Kailey Bates, Staff Writer

Hundreds of people showed off their true colors as they marched down Church Street together, waving rainbow flags and cheering in Vermont’s Pride Parade.

The event kicked off Sep. 10 in the parking lot of the Hood Plant. Rainbows, glitter and smiles were everywhere.

Several organizations, including Ben and Jerry’s, Hannaford’s and different churches held up their banners, showing their support.

Lucy Samara, director of outreach at the First Congregational Church of Burlington, took pictures of her fellow church members holding up their banner.

“We are an open and affirming church, which means we officially celebrate everybody equally and completely,” she said. “Many of the United Church of Christ churches believe that love is love, no matter who you are.”

She looked over at her friends.

“There are some older folks here who have waited– well, I can’t even tell you how long– to celebrate who they are,” she said. “Every year, members share that they never thought they’d be able to step out in public, say who they are and feel loved.”

Emma Charow, a senior at Lyndon State College, marched with friends alongside Johnson State College students.

“Our colleges are unifying to become Northern Vermont University, so we’re marching together to show solidarity,” Charow said.

Charrow, who is cisgender and straight, was happy to share in the celebration with her friends who identify as LGBTQA.

“It’s important to me that I have the ability to support this community which allows my friends to be uniquely and totally themselves,” she said.

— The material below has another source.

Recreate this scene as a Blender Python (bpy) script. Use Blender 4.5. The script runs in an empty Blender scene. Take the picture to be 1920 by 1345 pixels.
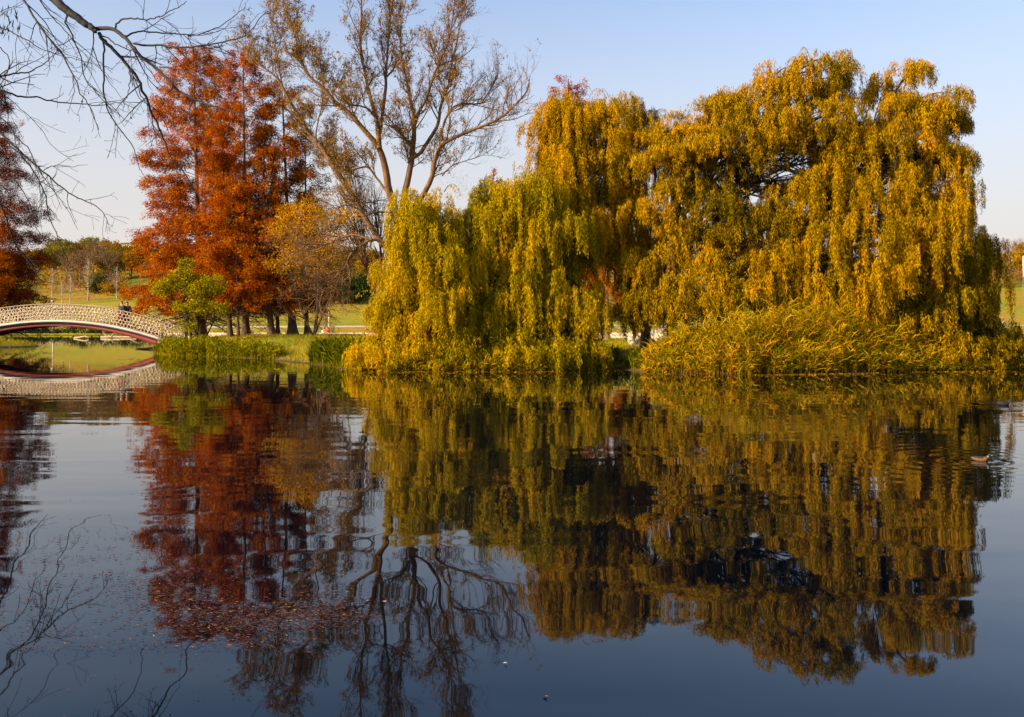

Becky Swem, the education and outreach coordinator at the LGBTQA Center, said Burlington residents were exceptionally accepting.

“Growing up, I didn’t have this community,” she said. “It’s awesome that a small state can host a big event like this, showing people just how many of us there are in the community.”

Swem said the parade was important because it gave the local queer community visibility.

Susan Hartman, director of the Pride Center, volunteered to help organize the pride parade, something she’s done many times before.

“I’ve been in parades in Texas, Arkansas, Arizona– all over,” she said. “Phoenix’s parades are huge. They’re about three hours long!”

Hartman spoke of the importance these parades have had not only on her life, but the country overall.

“Pride is about two things: celebrating the fact that we are living authentically, and reminding the country at large that we are here and not going away,” she said. “It reminds everyone that we’re not going to stop working for full equality.”

She looked around at the crowd of people.

“The LGBTQA community is so diverse, but we’re brothers and sisters in this world,” Hartman said. “This is our family reunion.”